En az 46 yeni termik santrala hazırlanan Türkiye’nin var olan 15 termik santralla imtihanı da çok acılı geçmişti: 
Yatağan Termik Santralı 1976 yılında davul zurnayla açıldı. Santral kuruluşundan 30 yıl sonra baca gazı arıtma tesisine kavuştu! Hakkında bina yakın dava açılan santral bir ara Bakanlar Kurulu’nun çıkardığı gizli kararnameyle bile çalıştırıldı. Yatağan AİHM’nin ‘ezberlediği’ isimlerden biri oldu.
Afşin-Elbistan Termik santralı da tam yaklaşık 20 yıl boyunca baca gazı arıtma tesisi olmadan çalıştırıldı. Kül tutma filtreleri 10 yıl boyunca ‘arızalı’ olan santralın bacasından yılda 15 milyon ton katı, sıva, gaz ve radyoaktif madde doğanın üzerine yağdı. Milyonlarca ton kömür nedeniyle tarım bitti. Yeraltı suları kirlendi. 

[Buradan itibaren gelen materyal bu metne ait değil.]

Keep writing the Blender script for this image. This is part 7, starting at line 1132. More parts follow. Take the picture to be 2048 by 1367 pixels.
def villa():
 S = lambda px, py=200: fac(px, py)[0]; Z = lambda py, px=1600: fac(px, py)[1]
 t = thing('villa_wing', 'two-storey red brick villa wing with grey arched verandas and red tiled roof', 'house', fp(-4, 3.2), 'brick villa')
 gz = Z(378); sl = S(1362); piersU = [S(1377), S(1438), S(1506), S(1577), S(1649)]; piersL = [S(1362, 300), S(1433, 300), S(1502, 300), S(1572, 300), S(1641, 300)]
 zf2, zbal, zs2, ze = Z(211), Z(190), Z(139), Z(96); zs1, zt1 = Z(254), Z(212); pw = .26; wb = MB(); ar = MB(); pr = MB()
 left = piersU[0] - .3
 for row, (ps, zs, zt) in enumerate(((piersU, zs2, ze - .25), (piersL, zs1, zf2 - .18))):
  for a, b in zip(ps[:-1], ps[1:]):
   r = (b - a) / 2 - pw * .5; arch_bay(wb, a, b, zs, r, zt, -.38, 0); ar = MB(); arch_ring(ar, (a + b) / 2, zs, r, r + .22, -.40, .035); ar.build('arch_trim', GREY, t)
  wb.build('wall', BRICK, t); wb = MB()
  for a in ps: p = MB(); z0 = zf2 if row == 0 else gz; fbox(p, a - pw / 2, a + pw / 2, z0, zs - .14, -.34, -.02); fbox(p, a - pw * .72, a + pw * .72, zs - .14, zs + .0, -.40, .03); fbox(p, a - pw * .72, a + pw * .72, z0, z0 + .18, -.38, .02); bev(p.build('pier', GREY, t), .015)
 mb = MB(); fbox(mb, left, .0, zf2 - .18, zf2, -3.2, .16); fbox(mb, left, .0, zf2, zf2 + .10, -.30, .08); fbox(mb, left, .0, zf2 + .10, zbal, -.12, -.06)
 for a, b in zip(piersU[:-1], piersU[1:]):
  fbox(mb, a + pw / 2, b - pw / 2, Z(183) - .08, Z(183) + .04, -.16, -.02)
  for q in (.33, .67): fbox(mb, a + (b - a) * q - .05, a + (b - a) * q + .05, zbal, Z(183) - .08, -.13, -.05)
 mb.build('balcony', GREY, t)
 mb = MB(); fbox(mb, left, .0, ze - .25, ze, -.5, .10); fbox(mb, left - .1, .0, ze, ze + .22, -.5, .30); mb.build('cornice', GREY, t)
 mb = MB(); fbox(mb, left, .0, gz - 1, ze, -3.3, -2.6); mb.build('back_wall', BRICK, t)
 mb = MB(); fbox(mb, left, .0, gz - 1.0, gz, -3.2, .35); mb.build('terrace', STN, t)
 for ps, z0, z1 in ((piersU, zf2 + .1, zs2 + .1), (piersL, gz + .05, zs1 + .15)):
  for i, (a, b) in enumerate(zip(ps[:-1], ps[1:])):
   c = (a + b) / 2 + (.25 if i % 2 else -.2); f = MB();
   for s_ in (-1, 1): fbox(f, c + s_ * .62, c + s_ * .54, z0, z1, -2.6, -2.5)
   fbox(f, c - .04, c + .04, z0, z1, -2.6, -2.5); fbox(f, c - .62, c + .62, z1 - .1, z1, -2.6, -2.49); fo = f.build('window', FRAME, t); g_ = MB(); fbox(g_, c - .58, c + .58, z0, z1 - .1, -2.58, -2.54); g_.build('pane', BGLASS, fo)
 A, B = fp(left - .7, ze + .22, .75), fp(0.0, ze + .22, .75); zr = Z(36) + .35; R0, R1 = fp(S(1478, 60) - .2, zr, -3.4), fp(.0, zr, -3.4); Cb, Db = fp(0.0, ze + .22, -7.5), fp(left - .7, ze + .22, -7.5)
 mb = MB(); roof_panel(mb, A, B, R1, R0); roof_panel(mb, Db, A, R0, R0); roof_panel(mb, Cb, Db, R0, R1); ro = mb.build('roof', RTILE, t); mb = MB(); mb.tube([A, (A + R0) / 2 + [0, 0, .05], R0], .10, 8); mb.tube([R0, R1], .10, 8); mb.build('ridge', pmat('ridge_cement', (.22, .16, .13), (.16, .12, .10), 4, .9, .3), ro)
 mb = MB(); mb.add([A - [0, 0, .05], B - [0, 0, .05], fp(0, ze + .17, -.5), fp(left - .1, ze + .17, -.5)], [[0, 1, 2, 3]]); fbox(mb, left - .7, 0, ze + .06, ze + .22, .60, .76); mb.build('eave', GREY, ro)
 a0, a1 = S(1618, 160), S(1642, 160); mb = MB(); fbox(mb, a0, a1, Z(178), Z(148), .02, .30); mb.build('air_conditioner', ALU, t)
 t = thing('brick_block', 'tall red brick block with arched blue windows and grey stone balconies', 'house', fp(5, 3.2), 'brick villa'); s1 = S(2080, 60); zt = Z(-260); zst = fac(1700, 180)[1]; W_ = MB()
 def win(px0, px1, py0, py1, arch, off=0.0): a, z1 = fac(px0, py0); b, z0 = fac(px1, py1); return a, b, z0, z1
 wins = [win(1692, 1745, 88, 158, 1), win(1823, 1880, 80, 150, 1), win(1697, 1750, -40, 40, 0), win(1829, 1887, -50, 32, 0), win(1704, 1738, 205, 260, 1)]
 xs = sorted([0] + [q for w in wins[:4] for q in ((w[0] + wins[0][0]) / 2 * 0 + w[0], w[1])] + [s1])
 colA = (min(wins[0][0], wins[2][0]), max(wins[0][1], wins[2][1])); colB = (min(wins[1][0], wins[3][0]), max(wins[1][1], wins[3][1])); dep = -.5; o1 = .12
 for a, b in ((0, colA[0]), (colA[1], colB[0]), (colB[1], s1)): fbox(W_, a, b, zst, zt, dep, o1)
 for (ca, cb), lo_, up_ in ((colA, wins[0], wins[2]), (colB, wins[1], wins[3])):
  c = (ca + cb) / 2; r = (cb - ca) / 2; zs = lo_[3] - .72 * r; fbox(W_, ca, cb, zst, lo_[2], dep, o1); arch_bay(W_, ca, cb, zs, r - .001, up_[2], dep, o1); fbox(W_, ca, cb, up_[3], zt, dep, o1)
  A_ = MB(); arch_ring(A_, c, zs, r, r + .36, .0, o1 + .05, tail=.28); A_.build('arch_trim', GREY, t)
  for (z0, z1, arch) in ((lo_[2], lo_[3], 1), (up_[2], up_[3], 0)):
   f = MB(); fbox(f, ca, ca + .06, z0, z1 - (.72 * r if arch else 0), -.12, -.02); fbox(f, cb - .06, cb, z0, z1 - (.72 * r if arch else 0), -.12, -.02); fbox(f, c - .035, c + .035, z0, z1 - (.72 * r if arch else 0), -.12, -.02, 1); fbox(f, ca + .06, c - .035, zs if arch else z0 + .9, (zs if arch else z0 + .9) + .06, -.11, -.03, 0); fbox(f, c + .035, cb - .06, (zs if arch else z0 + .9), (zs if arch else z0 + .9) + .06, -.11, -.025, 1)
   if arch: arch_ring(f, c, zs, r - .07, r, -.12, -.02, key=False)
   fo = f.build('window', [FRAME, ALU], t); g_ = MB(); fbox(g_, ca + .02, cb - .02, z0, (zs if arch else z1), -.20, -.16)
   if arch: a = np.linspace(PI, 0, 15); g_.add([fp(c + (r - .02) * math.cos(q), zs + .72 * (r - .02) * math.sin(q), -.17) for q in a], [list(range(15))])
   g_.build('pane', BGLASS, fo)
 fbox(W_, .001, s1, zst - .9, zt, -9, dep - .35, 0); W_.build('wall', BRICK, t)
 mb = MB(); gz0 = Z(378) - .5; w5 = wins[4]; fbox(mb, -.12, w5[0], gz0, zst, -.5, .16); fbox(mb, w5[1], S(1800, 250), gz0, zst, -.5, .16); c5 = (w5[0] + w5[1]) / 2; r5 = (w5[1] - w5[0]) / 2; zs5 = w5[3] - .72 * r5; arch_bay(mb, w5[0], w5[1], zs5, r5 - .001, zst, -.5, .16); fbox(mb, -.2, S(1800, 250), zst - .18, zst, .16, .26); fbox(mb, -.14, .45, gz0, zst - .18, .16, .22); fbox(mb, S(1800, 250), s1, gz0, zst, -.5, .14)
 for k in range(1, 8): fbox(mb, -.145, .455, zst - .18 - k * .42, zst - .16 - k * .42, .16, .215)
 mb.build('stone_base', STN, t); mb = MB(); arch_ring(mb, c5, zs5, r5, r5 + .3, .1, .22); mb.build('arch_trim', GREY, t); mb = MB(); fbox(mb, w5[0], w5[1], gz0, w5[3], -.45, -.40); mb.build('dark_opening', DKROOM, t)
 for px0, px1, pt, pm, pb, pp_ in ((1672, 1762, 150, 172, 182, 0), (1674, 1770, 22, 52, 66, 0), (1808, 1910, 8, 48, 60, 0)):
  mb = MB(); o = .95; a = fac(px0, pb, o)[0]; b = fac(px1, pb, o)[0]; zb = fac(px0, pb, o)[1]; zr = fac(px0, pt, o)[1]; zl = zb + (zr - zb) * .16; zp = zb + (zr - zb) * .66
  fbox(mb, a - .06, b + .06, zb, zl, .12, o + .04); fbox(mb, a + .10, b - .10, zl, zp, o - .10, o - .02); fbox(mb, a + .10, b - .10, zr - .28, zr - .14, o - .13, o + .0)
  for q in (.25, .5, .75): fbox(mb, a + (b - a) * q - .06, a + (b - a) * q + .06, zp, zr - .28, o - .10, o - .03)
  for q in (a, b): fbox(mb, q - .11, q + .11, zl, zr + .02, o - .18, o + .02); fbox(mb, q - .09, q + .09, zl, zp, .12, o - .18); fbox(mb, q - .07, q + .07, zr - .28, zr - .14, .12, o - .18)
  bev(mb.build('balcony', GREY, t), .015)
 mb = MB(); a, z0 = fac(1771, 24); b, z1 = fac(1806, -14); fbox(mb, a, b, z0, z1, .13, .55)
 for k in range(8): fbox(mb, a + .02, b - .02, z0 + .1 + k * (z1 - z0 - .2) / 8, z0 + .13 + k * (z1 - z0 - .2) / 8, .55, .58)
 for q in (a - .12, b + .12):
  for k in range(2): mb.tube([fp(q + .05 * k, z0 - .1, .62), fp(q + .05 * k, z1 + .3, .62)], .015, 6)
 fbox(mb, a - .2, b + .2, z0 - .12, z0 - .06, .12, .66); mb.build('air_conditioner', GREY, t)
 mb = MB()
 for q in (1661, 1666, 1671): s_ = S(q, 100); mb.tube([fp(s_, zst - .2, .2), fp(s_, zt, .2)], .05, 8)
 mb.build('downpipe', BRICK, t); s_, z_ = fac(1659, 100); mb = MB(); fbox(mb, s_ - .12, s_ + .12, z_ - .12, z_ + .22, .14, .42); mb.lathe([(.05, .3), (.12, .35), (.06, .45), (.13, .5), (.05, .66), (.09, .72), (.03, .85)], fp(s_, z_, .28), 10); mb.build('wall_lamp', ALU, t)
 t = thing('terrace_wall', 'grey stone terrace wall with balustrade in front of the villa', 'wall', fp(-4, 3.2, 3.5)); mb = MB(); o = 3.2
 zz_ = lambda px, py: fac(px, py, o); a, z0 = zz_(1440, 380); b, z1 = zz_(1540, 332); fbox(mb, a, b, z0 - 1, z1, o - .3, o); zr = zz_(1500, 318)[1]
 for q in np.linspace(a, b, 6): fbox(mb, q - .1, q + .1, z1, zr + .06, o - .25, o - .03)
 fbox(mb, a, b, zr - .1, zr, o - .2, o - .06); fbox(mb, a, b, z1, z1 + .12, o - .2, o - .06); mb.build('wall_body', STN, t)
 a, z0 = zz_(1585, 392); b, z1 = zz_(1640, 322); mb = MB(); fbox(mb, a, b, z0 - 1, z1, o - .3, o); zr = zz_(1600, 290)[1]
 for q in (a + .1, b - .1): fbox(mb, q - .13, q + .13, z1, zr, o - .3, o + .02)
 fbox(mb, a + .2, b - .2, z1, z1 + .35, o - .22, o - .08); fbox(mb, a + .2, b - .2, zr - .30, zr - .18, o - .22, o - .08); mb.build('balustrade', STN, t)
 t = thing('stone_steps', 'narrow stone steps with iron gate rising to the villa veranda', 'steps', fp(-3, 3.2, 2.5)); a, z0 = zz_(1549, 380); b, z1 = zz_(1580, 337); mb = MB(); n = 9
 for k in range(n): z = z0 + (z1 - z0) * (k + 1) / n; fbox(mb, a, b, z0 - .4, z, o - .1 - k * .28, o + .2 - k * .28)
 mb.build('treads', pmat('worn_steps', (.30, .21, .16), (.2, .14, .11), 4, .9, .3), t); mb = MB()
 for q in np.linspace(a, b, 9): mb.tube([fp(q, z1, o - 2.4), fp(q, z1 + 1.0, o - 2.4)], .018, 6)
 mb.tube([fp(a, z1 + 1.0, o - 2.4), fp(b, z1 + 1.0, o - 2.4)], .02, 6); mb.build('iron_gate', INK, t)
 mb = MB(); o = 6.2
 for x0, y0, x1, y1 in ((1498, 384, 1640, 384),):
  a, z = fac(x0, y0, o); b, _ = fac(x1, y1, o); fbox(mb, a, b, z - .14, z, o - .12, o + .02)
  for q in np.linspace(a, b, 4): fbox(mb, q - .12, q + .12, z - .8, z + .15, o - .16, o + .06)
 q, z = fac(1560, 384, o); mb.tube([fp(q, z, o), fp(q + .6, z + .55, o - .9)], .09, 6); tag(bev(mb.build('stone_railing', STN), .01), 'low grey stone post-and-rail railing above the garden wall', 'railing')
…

Gökova Termik Santralı, Gökova’yı korumak için yapılan hummalı çalışmaları baltaladı. Çukurova Üniversitesi’nin raporuna göre Adana Yumurtalık’taki Sugözü Termik Santralı’ndan salınan soğutma suyu nedeniyle bölgede balıkçılık neredeyse durdu. Balıkçılar bu nedenle AİHM’e dava açtı. 

 


ABD’ye bakın!
Marmara Üniversitesi Yeni Teknolojiler Araştırma ve Uygulama Merkezi Müdürü Prof. Dr. Tanay Sıdkı Uyar: “Bu yıl ABD’de 100 termik santral ihalesi iptal edildi. Bu Time’da  yılın ilk 10 çevre olayı arasında gösterildi. Birincisi ise Obama’nın seçilmesiydi. Çok konuşulan ‘karbondioksiti tutma’ teknolojisi (bacadan çıkan karbonun sıvılaştırılıp yeraltında saklanması) geliştirilmedi. Pazarlanan termik santralların küresel ısınma yükünü diğer ülkelere aktarmaktan başka katkısı olmadığını düşünüyorum. Aralık’ta Kopenhag’daki zirvede iklim için  bundan sonra ne yapılacağı konuşulacak.
O zamana kadar ülkemizde yapılacak her türlü termik santral projesinin halı altına karbon çöpü atmaktan başka bir yararı olmayacağını düşünüyorum.”